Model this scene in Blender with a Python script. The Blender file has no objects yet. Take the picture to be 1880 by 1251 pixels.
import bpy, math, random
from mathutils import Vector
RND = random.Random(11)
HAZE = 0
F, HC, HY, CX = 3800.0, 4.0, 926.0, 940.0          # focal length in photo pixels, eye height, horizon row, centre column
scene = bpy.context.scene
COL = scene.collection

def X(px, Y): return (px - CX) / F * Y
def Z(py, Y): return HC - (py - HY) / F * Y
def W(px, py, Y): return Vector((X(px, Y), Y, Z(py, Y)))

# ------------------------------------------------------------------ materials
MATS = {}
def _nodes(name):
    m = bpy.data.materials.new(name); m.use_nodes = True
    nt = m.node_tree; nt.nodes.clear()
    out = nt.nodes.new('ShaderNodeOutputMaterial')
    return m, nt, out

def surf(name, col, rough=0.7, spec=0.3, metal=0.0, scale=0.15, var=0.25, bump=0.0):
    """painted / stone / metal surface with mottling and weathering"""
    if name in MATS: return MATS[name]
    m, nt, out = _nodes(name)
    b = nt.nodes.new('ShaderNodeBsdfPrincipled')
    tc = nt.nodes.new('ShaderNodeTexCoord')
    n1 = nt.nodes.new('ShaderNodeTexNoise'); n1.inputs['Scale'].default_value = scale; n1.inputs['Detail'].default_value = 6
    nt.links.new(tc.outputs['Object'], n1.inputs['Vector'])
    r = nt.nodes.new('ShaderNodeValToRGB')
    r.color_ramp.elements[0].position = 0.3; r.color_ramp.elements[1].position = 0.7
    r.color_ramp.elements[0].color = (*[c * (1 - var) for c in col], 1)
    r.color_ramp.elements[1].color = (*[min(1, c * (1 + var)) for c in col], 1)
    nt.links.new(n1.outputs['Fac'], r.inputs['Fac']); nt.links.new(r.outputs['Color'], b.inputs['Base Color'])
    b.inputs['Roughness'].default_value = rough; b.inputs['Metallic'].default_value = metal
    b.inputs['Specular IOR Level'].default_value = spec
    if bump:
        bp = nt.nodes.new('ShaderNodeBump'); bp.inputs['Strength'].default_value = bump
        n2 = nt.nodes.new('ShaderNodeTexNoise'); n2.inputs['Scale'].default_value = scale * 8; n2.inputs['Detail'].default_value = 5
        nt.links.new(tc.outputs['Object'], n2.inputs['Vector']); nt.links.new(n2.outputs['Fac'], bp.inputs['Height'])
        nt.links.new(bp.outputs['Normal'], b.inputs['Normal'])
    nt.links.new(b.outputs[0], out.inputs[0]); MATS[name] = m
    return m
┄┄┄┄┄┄
Work to be completed: Write out every line of the material again, exactly as it reads.

Solution to the exercise:
Model this scene in Blender with a Python script. The Blender file has no objects yet. Take the picture to be 1880 by 1251 pixels.
import bpy, math, random
from mathutils import Vector
RND = random.Random(11)
HAZE = 0
F, HC, HY, CX = 3800.0, 4.0, 926.0, 940.0          # focal length in photo pixels, eye height, horizon row, centre column
scene = bpy.context.scene
COL = scene.collection

def X(px, Y): return (px - CX) / F * Y
def Z(py, Y): return HC - (py - HY) / F * Y
def W(px, py, Y): return Vector((X(px, Y), Y, Z(py, Y)))

# ------------------------------------------------------------------ materials
MATS = {}
def _nodes(name):
    m = bpy.data.materials.new(name); m.use_nodes = True
    nt = m.node_tree; nt.nodes.clear()
    out = nt.nodes.new('ShaderNodeOutputMaterial')
    return m, nt, out

def surf(name, col, rough=0.7, spec=0.3, metal=0.0, scale=0.15, var=0.25, bump=0.0):
    """painted / stone / metal surface with mottling and weathering"""
    if name in MATS: return MATS[name]
    m, nt, out = _nodes(name)
    b = nt.nodes.new('ShaderNodeBsdfPrincipled')
    tc = nt.nodes.new('ShaderNodeTexCoord')
    n1 = nt.nodes.new('ShaderNodeTexNoise'); n1.inputs['Scale'].default_value = scale; n1.inputs['Detail'].default_value = 6
    nt.links.new(tc.outputs['Object'], n1.inputs['Vector'])
    r = nt.nodes.new('ShaderNodeValToRGB')
    r.color_ramp.elements[0].position = 0.3; r.color_ramp.elements[1].position = 0.7
    r.color_ramp.elements[0].color = (*[c * (1 - var) for c in col], 1)
    r.color_ramp.elements[1].color = (*[min(1, c * (1 + var)) for c in col], 1)
    nt.links.new(n1.outputs['Fac'], r.inputs['Fac']); nt.links.new(r.outputs['Color'], b.inputs['Base Color'])
    b.inputs['Roughness'].default_value = rough; b.inputs['Metallic'].default_value = metal
    b.inputs['Specular IOR Level'].default_value = spec
    if bump:
        bp = nt.nodes.new('ShaderNodeBump'); bp.inputs['Strength'].default_value = bump
        n2 = nt.nodes.new('ShaderNodeTexNoise'); n2.inputs['Scale'].default_value = scale * 8; n2.inputs['Detail'].default_value = 5
        nt.links.new(tc.outputs['Object'], n2.inputs['Vector']); nt.links.new(n2.outputs['Fac'], bp.inputs['Height'])
        nt.links.new(bp.outputs['Normal'], b.inputs['Normal'])
    nt.links.new(b.outputs[0], out.inputs[0]); MATS[name] = m
    return m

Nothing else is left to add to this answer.